One of Britain’s leading Holocaust educators has suggested dropping the use of “antisemitism” because students do not understand what it means:
Dame Helen Hyde, a trustee of the National Holocaust Centre and Museum and a vice-president of the Jewish Leadership Council, instead advocated using the phrase “anti-Jewish racism”.
“Even when I talk to students at university, they don’t know what antisemitism is,” she said at a panel discussion on Holocaust education at the JW3 in London on Tuesday evening.
Pointing out that in most state schools there were no Jews, she said, “I was in three schools this week… When I used the word anti-Jewish racism, they understood.”
A JC poll last week found that fewer than half of adults in Britain, 47 per cent, understood what “antisemitism” referred to.
More than half of those aged 18 to 24 when asked to identify antisemitism, said they “don’t know”.
Dame Helen, the former head of Watford Grammar School for Girls, is also a trustee of the Holocaust Educational Trust, a fellow of the Imperial War Museum and sat on the Holocaust Commission which recommended a national memorial to the Shoah.
It isn’t just “students” and “young people” who don’t know what so-called “antisemitism” is; it would seem that even the British government cannot agree on what it is. Apparently, it’s a secret password that only other Jews truly understand the meaning of, but in order to get control of the goyim, the Jews need to make sure everyone knows what “antisemitism” is, it’s equally important that non-Jews feel bad about it.
Perhaps people have trouble understanding the literal meaning of “antisemitism” because Jews are not a semitic (or shemitic) people. So if you’re trying to come up with a self-apparent phrase to describe “irrational Jew hatred”, why would you use “antisemitism”? Or how about replacing “antisemitism” with “criticizing any Jew, anytime, anywhere, for any reason” because that’s pretty much what it’s become to mean. Or how about just make it illegal to use the word “Jew” unless you’re a Jew yourself?
On top of that, we are told that Jews are a religion, not a race, so how could “antisemitism” be a form of “racism”? Clearly, needs to have a little chat with Dame Helen and remind her that Jews need to be both a religion and a race, depending on who they are lying to.
Ottify
“On top of that, we are told that Jews are a religion, not a race, so how could “antisemitism” be a form of “racism”?”

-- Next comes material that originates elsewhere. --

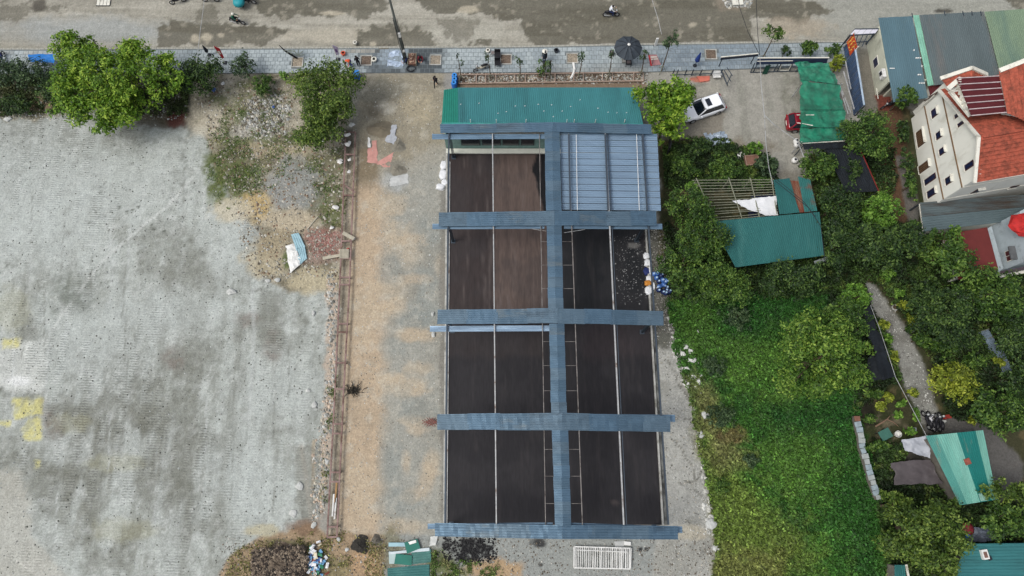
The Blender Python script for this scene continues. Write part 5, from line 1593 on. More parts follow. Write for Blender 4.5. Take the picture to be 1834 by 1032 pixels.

I will simply use an excerpt of my comment from this previous article, https://christiansfortruth.com/50-of-u-k-adults-surveyed-dont-understand-the-meaning-of-antisemitism/
“So ANTI-SEMITISM is now concisely defined as RACISM. Maybe if the jews didn’t obfuscate the line between jewish race and religion, maybe the confused masses would understand that ‘anti-semitism’ is in fact a ‘particular racism.’ If this is the torch they are bearing to the world, then they need to prepare for the walls of their facade to start crumbling. May they continue to be forced to make the admission that ‘jewishness’ is indeed a RACIAL connotation. Maybe our people will begin to wake up to their treachery and fraud.”
Problem is, there are still too many ‘maybe’s’…
Barney
The jews can call themselves jews. Blacks can call themselves “niggers” (or “niggas”). Homos can call themselves queer. Trannies (even when it’s only in their minds) can call themselves anything they want from one day to the next.
If these words are still in common use, how are they “offensive”? If some can use them, why not everyone?
Should I “be offended” if someone calls me White, or a man? What’s good for all these “special groups” that aren’t special at all should be good for everyone. Am I wrong?
The entire (formerly White) world has gone mad, and the source of that madness wears a silly little hat-like thing called a yarmulke. They have to go before their insanity destroys the world.